Korea, a joint dictionary to bring Pyongyang and Seoul closer together
After 25 years of work the first joint dictionary that unifies the idioms and technical terms of the two nations is in the final stages. As a result of six decades of separation, today the same word means "lady" in the South and "slaves of feudal society" in the North. A group of South Korean linguists is in Pyongyang to help in the revision of the text.

Seoul (AsiaNews / Agencies) - After 25 years of great effort and some misunderstandings, the compilation of a Joint dictionary unifying language spoken by North and South Korea seems to have entered the final stage. A group of South Korean linguists and professors is currently in Pyongyang for the first readings of the text, which they believe "could make a significant contribution" to the peace process. However, the project will not be completed before 2019.

Han Young-a, project director for the southern side, explains: "The work is very important. The growing divergence in the use of the Korean language in the two sides of the border is becoming a major barrier to any possible reunification.

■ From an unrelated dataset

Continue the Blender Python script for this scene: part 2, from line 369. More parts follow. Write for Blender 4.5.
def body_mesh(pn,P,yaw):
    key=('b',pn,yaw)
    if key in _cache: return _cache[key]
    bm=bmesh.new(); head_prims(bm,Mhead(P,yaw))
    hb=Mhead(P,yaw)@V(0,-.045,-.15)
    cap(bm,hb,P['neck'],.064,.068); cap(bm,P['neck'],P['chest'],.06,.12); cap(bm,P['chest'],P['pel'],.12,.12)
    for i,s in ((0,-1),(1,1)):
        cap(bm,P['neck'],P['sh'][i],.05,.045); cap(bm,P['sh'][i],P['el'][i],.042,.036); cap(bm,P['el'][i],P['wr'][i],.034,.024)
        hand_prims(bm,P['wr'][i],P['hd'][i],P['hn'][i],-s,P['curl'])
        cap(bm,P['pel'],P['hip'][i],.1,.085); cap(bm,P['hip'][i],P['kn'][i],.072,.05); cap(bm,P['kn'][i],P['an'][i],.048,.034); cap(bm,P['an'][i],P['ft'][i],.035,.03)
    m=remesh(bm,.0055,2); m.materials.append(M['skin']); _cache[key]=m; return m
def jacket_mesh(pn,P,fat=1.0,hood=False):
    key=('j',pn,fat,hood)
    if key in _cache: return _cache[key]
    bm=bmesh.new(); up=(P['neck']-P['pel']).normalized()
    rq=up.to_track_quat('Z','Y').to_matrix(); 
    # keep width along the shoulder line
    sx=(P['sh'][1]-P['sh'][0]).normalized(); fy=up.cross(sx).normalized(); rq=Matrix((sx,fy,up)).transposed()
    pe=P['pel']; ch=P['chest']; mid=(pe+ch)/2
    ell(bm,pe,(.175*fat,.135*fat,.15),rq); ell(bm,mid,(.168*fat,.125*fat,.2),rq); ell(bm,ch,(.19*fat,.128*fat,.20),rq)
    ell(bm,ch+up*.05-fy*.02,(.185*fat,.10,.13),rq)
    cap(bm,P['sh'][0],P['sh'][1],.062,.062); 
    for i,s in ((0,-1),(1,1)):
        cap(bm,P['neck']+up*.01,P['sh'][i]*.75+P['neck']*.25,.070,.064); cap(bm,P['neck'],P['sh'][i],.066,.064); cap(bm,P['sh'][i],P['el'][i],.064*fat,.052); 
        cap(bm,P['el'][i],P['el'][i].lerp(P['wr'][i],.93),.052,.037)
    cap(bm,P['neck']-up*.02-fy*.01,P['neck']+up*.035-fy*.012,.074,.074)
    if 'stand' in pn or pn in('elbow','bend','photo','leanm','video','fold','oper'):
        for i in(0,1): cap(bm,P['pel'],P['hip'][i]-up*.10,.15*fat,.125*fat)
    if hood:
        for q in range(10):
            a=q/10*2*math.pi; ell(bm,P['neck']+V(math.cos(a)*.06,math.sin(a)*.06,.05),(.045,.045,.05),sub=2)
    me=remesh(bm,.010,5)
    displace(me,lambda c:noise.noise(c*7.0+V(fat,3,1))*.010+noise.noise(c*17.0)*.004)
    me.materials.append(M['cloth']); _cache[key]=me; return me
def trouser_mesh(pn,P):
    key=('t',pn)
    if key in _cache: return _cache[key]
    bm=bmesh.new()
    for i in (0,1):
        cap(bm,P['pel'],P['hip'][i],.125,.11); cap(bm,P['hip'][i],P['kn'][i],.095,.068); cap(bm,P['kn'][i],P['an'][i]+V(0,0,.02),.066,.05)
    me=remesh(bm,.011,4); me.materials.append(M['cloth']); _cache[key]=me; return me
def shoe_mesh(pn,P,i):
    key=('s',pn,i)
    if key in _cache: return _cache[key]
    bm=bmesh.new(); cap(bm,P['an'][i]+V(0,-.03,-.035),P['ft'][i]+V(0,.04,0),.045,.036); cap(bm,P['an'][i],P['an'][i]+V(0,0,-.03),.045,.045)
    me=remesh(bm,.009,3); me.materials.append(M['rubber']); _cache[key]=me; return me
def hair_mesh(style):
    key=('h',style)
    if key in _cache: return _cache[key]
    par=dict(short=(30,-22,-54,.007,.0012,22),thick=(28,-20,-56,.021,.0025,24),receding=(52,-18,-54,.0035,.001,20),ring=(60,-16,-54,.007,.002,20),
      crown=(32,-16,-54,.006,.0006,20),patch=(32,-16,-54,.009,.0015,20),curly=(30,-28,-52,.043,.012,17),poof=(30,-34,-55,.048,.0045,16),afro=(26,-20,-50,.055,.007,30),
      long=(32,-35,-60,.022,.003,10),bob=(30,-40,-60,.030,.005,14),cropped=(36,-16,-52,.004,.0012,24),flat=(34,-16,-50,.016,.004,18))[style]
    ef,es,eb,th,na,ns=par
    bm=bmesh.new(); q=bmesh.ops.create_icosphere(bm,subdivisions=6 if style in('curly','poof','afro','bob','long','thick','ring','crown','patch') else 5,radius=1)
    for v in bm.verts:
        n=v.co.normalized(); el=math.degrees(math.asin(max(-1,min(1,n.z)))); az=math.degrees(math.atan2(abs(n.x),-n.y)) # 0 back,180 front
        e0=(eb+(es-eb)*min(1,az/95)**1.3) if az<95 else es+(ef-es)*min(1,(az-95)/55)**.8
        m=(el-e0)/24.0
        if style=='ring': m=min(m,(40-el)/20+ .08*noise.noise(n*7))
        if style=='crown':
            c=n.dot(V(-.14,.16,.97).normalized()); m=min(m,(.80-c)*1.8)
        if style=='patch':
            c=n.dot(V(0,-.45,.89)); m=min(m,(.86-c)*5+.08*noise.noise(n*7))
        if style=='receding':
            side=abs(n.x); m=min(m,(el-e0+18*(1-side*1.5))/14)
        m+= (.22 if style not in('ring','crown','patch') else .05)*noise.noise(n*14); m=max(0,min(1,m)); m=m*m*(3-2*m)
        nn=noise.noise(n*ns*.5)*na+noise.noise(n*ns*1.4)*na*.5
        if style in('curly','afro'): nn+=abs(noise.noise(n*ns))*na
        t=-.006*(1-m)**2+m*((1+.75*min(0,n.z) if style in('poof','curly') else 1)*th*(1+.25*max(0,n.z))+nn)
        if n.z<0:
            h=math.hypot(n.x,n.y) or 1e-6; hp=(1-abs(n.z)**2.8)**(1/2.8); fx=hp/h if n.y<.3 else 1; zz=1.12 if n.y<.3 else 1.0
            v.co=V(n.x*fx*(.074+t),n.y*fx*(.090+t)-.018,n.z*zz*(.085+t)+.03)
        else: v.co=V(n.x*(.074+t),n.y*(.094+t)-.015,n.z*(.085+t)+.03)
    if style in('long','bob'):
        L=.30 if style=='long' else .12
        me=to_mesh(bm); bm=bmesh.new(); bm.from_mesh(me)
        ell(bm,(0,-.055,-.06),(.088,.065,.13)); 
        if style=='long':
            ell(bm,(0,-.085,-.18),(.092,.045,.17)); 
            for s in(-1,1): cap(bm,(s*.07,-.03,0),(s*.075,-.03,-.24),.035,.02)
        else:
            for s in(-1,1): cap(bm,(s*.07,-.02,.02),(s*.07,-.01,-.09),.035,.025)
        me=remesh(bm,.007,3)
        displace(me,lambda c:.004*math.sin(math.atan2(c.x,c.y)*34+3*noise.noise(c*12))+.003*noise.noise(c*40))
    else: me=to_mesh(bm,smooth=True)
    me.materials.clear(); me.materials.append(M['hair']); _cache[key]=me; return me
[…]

The problem is even more marked in the professional language: nowadays, an architect from the North and one from the South would not be able to build a house together".

After the Japanese occupation of Korea (1910-1945), a period when Korean was banned from schools, the transitional government gave strong impetus to literacy and the return of classic literature. But the civil war broke out in 1950, blocking the combined efforts and created two rather distinct currents based on propaganda. After six decades, the poisonous fruit of that choice still exist: today, a word like "agassi", common on both sides of the border, in the South means "lady" in the North it means "slave to feudal society."

According to Han, similar differences are found in "at least one third of the words that you hear in the streets of Seoul and Pyongyang, and about two-thirds of those used in the business world and in official reports. Basic communication is still possible but if we do not act soon the division will be unbridgeable".

The goal of researchers is to get at least 330 thousand joint entries: Currently they have found 55 thousand words with concrete definitions. After "several years" of technical difficulties and interrupted work, says Han, the road "seems to be clear. For 2019 we should be able to publish the dictionary".